• **MATERIAL**
- - -
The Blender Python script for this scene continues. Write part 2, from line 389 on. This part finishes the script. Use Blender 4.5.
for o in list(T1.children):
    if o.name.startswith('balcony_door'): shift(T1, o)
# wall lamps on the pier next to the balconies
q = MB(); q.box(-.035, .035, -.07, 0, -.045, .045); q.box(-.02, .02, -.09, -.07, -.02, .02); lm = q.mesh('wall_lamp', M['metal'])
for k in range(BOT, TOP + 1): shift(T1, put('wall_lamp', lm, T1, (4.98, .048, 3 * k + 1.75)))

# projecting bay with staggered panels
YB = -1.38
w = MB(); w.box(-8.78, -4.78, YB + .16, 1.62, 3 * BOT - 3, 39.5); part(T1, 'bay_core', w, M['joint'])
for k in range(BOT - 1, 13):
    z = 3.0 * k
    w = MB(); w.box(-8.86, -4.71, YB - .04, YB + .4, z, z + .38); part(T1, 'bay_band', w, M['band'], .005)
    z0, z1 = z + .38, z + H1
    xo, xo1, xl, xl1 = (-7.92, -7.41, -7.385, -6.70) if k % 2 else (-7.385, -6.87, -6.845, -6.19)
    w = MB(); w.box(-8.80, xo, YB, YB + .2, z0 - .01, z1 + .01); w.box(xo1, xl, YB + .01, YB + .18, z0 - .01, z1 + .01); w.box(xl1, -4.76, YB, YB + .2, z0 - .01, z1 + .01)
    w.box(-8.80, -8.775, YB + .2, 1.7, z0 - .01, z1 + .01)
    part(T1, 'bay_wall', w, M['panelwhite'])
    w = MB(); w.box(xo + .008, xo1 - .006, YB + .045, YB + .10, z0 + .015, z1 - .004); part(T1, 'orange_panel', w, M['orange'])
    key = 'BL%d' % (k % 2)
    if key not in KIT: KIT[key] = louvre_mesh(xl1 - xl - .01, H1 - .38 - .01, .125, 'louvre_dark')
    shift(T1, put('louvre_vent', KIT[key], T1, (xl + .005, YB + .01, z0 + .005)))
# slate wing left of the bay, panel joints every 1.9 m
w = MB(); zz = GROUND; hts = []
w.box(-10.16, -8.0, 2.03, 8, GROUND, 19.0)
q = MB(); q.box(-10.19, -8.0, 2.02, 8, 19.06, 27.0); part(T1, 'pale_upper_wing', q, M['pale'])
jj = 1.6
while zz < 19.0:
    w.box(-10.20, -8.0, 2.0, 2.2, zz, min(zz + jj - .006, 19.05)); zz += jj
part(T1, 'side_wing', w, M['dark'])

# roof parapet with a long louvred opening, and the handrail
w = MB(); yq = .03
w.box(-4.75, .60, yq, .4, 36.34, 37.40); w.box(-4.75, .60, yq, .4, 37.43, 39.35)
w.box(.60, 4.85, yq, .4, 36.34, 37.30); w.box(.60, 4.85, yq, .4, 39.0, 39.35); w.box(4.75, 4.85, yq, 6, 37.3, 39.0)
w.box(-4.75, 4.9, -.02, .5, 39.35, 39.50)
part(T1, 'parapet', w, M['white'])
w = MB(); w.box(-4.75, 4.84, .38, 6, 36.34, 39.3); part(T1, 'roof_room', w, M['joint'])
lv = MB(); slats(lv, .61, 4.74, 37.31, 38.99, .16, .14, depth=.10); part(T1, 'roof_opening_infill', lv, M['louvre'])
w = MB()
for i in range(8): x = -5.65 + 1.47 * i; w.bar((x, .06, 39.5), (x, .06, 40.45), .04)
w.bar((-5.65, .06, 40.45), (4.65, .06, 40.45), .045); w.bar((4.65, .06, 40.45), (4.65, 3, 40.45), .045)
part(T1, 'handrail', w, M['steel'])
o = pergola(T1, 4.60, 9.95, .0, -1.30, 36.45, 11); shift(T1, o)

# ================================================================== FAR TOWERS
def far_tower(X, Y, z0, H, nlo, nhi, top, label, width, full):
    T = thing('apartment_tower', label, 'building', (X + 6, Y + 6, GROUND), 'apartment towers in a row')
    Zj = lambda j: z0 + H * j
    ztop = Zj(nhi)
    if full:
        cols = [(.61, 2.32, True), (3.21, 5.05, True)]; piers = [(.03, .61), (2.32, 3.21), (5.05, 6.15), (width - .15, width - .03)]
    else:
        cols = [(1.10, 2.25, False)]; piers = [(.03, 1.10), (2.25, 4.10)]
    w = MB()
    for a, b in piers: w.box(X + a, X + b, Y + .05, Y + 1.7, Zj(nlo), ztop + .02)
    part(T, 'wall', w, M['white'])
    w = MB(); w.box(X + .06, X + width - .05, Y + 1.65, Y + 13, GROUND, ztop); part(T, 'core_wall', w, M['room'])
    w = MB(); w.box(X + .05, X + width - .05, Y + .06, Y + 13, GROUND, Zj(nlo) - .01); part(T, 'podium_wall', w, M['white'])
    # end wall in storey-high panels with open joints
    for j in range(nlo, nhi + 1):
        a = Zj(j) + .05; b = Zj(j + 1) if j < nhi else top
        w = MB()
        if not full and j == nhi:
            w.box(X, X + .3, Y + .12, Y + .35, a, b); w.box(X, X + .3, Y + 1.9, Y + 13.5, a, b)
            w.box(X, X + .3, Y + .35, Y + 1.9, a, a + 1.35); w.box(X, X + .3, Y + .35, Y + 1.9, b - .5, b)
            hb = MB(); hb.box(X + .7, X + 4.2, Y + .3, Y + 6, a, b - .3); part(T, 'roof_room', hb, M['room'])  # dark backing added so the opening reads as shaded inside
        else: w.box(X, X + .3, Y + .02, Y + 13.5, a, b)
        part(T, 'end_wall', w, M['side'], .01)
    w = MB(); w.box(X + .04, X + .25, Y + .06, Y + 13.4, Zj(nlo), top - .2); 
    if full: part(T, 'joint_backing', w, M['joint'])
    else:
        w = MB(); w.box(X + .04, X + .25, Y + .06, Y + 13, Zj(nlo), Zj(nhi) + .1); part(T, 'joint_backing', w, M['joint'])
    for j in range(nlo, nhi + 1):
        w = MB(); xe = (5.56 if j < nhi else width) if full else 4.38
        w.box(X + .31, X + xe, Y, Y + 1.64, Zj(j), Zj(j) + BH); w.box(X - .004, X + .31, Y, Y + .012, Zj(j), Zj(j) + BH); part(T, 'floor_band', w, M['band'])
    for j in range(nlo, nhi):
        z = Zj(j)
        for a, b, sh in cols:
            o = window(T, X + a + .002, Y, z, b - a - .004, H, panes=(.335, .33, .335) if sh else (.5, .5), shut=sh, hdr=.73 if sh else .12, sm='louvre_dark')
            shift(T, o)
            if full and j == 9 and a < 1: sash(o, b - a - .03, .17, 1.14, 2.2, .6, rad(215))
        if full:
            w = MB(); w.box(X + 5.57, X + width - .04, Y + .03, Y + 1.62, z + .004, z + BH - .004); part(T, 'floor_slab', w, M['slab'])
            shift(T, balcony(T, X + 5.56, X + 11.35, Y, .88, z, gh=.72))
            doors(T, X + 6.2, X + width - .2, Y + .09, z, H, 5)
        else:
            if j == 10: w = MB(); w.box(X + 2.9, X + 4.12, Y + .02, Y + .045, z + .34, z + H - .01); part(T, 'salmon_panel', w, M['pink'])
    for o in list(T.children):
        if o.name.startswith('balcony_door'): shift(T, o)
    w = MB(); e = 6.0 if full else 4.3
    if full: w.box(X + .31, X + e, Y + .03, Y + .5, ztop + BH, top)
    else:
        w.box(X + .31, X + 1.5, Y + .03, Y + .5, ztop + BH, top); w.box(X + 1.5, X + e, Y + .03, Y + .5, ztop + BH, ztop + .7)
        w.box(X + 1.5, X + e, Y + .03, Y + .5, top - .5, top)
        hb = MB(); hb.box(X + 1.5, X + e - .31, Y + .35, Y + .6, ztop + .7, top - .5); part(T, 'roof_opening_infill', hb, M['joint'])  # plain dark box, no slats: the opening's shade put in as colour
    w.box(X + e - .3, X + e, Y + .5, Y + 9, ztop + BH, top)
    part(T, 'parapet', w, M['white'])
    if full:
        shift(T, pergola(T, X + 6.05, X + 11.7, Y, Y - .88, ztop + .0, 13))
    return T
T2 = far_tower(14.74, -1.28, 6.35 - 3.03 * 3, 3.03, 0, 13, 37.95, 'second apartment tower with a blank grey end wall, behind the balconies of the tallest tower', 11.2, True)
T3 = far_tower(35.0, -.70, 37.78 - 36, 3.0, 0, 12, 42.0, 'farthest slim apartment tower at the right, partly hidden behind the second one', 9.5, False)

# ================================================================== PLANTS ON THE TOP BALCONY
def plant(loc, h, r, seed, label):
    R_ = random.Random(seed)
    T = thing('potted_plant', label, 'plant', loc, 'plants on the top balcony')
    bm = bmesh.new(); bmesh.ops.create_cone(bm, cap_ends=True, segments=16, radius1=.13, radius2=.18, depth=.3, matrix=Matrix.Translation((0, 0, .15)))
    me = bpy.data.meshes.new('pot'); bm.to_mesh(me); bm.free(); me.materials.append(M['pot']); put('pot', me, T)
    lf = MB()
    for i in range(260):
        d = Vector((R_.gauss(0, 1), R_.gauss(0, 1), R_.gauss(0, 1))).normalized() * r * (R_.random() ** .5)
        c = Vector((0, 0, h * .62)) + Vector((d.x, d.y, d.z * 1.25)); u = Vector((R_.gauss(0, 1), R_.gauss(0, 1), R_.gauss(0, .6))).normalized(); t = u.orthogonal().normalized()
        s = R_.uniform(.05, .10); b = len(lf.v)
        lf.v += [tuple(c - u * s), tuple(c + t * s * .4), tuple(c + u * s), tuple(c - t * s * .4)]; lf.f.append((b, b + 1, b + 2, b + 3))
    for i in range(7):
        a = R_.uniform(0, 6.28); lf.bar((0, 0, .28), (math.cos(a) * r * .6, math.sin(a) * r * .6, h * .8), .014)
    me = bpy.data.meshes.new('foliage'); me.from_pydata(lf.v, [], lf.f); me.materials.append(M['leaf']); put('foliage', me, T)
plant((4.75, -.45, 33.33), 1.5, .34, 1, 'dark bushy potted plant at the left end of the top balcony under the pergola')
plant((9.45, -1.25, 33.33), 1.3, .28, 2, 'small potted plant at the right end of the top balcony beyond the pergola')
- - -
• **THE TASK**
The lines above from the one containing "hb = MB(); hb.box(X + .7, X" through the one containing "else: w.box(X, X" are to be set down exactly, and no others.

• **FULL SOLUTION**
            hb = MB(); hb.box(X + .7, X + 4.2, Y + .3, Y + 6, a, b - .3); part(T, 'roof_room', hb, M['room'])  # dark backing added so the opening reads as shaded inside
        else: w.box(X, X + .3, Y + .02, Y + 13.5, a, b)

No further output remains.